Leave out every picture, then output exactly the lines between the ones holding "What Blender Python" and "R = math.radians", inclusive, and nothing beyond them.

*Material to process*:
○ ○ ○ ○ ○ ○ ○

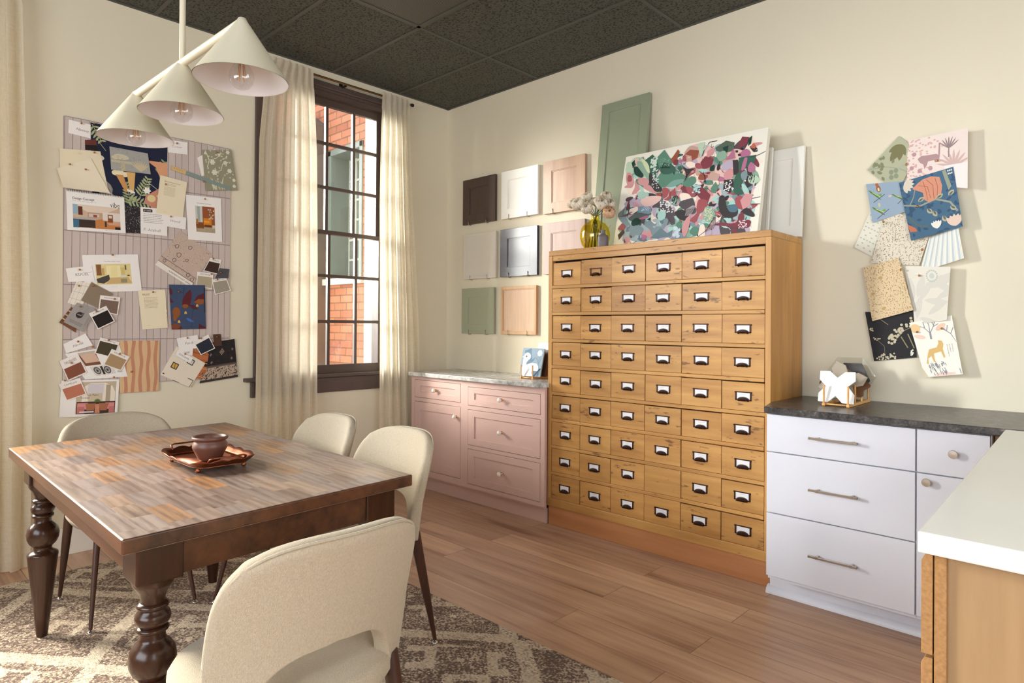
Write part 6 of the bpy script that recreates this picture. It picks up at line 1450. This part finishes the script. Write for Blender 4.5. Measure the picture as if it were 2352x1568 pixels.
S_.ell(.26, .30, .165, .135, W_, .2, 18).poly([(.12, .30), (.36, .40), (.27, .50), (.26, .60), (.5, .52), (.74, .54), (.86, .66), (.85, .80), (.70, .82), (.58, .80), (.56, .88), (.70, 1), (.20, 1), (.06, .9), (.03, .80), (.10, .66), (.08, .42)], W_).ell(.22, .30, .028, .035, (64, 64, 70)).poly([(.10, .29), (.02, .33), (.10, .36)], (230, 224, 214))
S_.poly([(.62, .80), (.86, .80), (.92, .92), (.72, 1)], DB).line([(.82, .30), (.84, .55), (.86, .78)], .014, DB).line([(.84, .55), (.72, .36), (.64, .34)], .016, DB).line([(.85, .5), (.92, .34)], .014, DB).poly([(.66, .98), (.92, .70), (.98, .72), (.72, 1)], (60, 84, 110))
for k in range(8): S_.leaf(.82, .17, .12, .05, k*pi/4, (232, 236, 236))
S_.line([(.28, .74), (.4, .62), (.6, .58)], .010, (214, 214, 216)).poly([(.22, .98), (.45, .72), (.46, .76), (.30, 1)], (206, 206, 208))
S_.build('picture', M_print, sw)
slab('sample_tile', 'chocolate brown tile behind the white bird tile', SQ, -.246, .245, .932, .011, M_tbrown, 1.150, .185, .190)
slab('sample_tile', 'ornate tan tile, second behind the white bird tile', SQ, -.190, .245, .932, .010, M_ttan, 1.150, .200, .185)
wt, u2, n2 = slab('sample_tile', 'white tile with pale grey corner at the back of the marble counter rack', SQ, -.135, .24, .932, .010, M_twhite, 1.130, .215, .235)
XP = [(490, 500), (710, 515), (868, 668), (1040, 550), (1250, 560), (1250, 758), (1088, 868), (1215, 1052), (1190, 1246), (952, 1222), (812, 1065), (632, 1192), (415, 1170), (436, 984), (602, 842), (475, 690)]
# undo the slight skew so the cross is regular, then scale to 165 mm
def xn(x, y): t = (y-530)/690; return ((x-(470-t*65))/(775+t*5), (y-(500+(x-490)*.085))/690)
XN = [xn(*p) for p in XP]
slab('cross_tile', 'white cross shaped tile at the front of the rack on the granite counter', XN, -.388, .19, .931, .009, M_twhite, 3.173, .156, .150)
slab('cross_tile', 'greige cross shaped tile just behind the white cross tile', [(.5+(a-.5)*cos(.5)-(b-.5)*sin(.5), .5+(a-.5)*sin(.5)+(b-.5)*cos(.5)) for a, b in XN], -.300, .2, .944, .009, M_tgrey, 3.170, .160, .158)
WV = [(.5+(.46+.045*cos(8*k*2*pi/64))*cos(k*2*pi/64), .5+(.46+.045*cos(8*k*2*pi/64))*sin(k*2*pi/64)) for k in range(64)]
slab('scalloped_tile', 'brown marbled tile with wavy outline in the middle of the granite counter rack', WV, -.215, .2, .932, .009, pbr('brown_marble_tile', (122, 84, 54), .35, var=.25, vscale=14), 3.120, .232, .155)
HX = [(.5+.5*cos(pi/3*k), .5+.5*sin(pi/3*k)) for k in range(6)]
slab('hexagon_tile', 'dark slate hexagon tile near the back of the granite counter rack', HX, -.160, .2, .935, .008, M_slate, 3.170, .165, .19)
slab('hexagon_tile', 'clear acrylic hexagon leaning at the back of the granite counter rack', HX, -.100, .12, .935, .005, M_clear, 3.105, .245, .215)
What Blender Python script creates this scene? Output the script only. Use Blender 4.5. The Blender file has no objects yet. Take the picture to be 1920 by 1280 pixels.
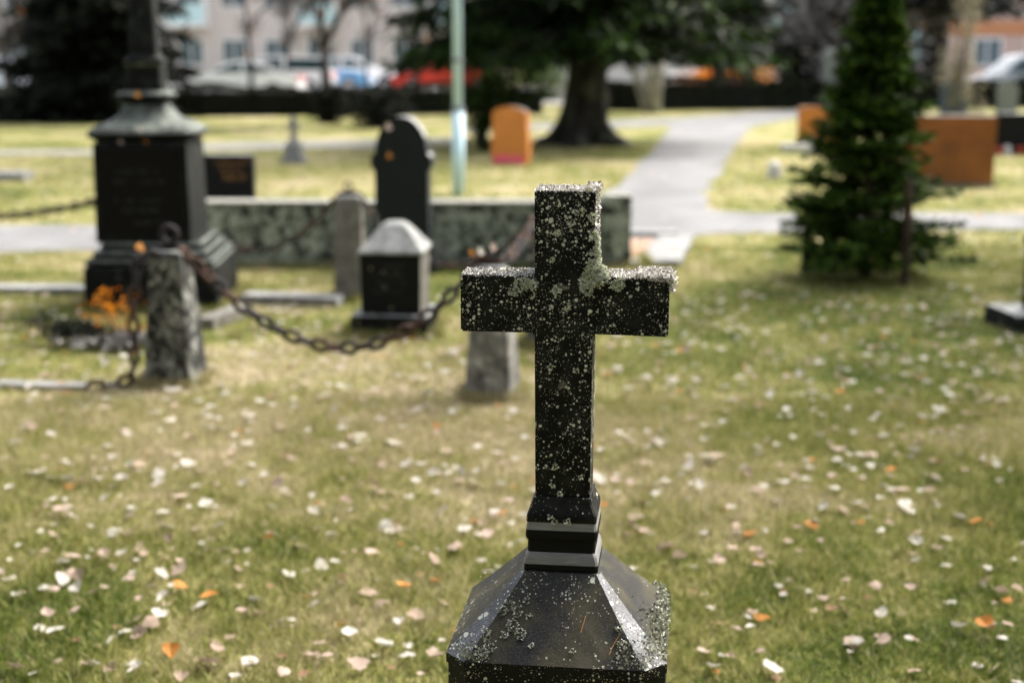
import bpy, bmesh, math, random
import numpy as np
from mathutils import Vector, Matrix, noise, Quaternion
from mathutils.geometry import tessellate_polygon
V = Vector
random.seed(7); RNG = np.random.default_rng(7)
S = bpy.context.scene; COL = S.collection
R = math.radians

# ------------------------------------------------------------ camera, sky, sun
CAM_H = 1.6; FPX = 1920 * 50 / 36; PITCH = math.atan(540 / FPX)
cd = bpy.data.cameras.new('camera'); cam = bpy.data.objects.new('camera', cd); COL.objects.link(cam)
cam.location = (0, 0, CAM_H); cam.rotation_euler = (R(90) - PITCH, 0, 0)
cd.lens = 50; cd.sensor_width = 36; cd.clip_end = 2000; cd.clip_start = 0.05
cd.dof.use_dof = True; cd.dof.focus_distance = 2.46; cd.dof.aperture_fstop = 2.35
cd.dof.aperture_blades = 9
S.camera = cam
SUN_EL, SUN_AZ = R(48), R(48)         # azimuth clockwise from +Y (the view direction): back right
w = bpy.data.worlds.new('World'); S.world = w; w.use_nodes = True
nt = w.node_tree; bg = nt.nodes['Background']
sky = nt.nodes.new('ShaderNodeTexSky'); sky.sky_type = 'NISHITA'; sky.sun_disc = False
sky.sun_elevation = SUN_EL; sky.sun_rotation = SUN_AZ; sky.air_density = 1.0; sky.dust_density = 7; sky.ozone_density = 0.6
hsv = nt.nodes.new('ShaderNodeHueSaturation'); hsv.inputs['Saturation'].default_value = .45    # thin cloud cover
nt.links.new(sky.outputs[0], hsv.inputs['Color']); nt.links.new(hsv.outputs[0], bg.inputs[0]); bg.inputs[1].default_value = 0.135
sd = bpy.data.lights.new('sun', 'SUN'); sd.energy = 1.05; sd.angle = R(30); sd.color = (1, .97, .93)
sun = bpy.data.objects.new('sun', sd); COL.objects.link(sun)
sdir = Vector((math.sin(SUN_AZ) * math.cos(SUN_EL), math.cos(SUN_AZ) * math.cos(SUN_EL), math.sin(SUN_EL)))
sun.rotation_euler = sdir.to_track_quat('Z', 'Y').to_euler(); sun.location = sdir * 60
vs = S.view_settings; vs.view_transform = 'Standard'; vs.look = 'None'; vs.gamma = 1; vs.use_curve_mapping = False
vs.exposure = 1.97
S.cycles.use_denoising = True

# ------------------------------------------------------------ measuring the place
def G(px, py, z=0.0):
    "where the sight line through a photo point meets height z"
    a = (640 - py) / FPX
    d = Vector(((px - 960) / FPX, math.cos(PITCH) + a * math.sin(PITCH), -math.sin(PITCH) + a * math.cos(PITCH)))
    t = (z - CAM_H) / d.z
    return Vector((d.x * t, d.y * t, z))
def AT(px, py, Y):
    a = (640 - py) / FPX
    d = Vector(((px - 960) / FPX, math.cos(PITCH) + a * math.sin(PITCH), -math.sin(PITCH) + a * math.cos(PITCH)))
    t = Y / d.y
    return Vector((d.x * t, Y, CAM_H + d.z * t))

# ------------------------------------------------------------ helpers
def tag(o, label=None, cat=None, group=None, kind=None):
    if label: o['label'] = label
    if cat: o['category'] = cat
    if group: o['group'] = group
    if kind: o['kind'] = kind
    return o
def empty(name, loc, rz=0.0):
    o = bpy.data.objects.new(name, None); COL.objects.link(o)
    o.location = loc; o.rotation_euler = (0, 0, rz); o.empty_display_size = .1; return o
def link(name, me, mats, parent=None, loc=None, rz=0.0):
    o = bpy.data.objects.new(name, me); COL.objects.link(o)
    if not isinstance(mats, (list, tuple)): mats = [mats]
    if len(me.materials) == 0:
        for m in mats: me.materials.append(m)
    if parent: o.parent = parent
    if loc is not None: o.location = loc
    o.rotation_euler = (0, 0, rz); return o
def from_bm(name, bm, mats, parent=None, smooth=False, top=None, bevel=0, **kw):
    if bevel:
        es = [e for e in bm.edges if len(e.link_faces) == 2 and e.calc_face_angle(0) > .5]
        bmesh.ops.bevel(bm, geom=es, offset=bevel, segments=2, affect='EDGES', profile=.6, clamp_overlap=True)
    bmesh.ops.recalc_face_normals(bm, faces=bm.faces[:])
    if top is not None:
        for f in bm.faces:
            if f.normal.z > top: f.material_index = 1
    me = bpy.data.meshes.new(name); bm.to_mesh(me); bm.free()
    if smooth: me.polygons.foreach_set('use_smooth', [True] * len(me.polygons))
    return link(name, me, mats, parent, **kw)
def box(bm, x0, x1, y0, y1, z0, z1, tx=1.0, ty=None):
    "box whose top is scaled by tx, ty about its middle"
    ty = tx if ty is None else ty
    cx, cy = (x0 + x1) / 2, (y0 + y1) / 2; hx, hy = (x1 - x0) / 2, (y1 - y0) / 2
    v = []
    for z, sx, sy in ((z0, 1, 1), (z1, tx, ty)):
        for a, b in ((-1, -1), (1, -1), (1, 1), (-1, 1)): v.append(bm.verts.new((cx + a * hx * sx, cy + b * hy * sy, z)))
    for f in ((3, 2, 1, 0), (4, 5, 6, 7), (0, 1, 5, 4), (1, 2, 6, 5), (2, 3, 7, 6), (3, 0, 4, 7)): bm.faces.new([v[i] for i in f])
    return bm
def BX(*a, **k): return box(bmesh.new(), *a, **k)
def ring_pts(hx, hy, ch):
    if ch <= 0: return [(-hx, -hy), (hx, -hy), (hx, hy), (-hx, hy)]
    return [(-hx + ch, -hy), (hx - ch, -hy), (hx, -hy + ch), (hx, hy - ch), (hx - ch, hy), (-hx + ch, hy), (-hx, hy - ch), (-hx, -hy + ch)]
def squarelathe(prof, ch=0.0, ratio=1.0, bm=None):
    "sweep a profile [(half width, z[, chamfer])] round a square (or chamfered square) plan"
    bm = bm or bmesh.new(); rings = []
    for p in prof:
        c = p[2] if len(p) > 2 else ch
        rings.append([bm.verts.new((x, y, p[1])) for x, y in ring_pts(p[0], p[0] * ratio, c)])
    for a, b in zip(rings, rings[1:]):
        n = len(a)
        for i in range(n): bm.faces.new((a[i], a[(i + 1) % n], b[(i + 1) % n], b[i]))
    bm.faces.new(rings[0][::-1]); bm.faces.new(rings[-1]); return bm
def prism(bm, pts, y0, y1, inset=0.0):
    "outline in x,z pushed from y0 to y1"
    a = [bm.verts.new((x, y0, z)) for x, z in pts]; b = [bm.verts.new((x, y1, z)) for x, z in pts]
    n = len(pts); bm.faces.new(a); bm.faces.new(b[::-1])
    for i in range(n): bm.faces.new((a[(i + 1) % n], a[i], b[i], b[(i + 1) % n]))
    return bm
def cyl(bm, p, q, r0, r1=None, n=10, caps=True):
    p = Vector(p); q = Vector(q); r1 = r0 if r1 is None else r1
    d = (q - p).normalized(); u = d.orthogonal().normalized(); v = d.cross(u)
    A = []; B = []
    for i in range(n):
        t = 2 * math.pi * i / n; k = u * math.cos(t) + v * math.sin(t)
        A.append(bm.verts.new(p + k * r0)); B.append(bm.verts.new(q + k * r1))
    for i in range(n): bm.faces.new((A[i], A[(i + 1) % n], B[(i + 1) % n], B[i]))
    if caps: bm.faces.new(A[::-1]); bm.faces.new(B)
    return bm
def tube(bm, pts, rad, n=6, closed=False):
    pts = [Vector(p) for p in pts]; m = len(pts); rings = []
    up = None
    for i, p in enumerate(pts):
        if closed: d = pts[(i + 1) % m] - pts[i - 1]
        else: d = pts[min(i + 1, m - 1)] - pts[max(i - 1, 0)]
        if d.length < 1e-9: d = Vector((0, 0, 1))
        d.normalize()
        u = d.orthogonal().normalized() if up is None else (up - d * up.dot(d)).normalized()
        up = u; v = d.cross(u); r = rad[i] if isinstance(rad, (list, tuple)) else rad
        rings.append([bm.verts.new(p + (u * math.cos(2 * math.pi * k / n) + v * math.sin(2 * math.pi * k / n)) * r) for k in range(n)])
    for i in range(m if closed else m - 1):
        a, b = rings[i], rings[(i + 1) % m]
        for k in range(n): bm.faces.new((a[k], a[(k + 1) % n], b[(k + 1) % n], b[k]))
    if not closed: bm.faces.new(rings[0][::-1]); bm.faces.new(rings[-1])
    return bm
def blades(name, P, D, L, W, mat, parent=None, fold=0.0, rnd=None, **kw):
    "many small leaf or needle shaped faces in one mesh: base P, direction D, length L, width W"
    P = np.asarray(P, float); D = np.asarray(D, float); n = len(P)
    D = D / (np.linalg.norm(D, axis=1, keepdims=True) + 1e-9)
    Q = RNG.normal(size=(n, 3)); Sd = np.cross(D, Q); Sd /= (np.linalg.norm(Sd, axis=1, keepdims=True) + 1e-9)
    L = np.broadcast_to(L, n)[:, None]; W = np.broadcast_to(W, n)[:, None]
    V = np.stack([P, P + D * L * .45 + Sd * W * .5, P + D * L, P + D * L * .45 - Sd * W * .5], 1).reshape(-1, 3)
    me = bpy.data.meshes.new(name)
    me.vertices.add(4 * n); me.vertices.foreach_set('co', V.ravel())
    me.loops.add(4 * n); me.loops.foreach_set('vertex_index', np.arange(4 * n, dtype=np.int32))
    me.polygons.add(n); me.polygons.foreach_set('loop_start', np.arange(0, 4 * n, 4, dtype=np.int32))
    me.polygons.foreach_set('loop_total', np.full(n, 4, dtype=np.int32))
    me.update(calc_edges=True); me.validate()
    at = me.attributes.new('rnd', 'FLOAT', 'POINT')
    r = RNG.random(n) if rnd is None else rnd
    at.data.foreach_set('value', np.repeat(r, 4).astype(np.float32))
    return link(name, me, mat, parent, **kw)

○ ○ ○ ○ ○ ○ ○

*Complete response*:
What Blender Python script creates this scene? Output the script only. Use Blender 4.5. The Blender file has no objects yet. Take the picture to be 1920 by 1280 pixels.
import bpy, bmesh, math, random
import numpy as np
from mathutils import Vector, Matrix, noise, Quaternion
from mathutils.geometry import tessellate_polygon
V = Vector
random.seed(7); RNG = np.random.default_rng(7)
S = bpy.context.scene; COL = S.collection
R = math.radians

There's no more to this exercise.